My pet Modern Assumption peeve: the cellphone.

I think I was born a hundred years too late. A century ago, there was a certain protocol involved in contact between people: you arrived at the front door and presented your calling card, and the occupant of the house could agree to meet you, or not. When the telephone arrived, it was greeted with genteel horror. “Do you mean”, asked the upper classes, “that a stranger can pick up this… instrument… place a call, and a bell rings in your house, demanding to be answered? Put the cursed thing downstairs, with the servants!”

After World War II, the development of automatic exchanges brought the telephone to the masses, but the hoi-polloi still resisted the idea. Why, _anyone_ could be on the other end of the line! Fast forward to the 90’s, and we can carry the telephone around with us. Now, anyone can call up and interrupt me at any time! Excellent!

So, now that everyone has a cellphone, you don’t mind giving me your number, right? Go to the optician to order contacts, they want your number to call you when they arrive. Place an order on the internet, they want your number “just in case”.

Time for countermeasures. Caller ID? You don’t have to answer if you don’t want to, but if you don’t… you have to explain why, later. No, I have a better way: I frankly enjoy telling people “No, I don’t have a phone, I am _not_ available after hours, you have no reason to call me anyway. If you do, it’s because you want something from me, for free, at all hours, and you’re not paying me enough for that.”

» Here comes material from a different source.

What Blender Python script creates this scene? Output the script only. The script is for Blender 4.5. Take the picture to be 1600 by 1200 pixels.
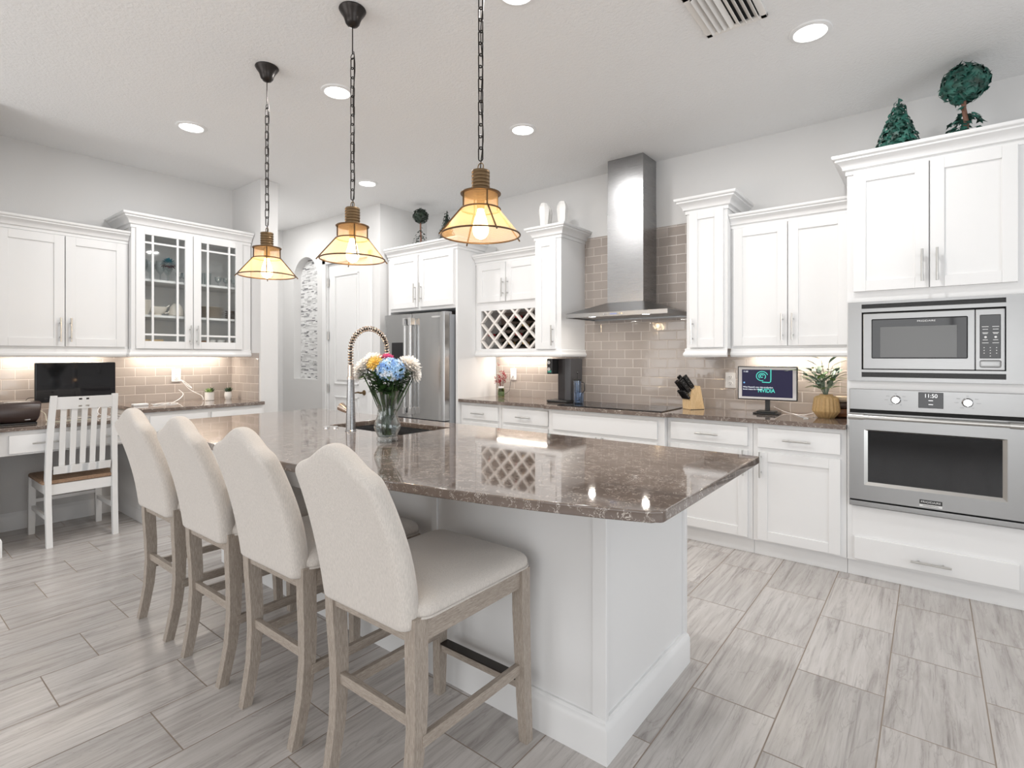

Full disclosure: I did telephone support for exactly one year before being promoted out of it, which has ruined the telephone for me for life. The thing is: I was promoted to a higher-level support role, where being available after hours ia a positive liability. When a customer has an emergency, and “first level” can’t sort it out, we can find ourselves rudely awakened because some faceless manager halfway to Bangalore got a number from somewhere.

That hasn’t happened to me, since my last cellphone has sat in a drawer for three years. There’s a landline in my house, for a housemate’s job, but not even I have that number, far less my boss. Look at any large corporation, and you will notice that jobs involving customer contact are near the bottom of the tree: the ones involving contact by phone are down there with the moles and earthworms. Do you think Michael Eisner (Disney) or Carly Fiorina (HP) get people calling them up asking for stuff? That’s what Secretaries are for.

Cries of “Luddite!” don’t go in one ear, they miss my head altogether. And before someone says “you’re cutting yourself off from society” or the like, they should ask themselves: how did people manage 20, 50, or 100 years ago?

OK, next time I find myself looking for a job I may consider a landline and an answering machine, to screen all calls. But by then I’ll probably have access to broadband internet, meaning that e-mail will be nearly instant if I need it to be. What I will not give people is the ability to thoughtlessly interrupt me, just because they have a problem that they want to share. Sorry.

Bloomin’ ‘Eck! That felt good. Rant over.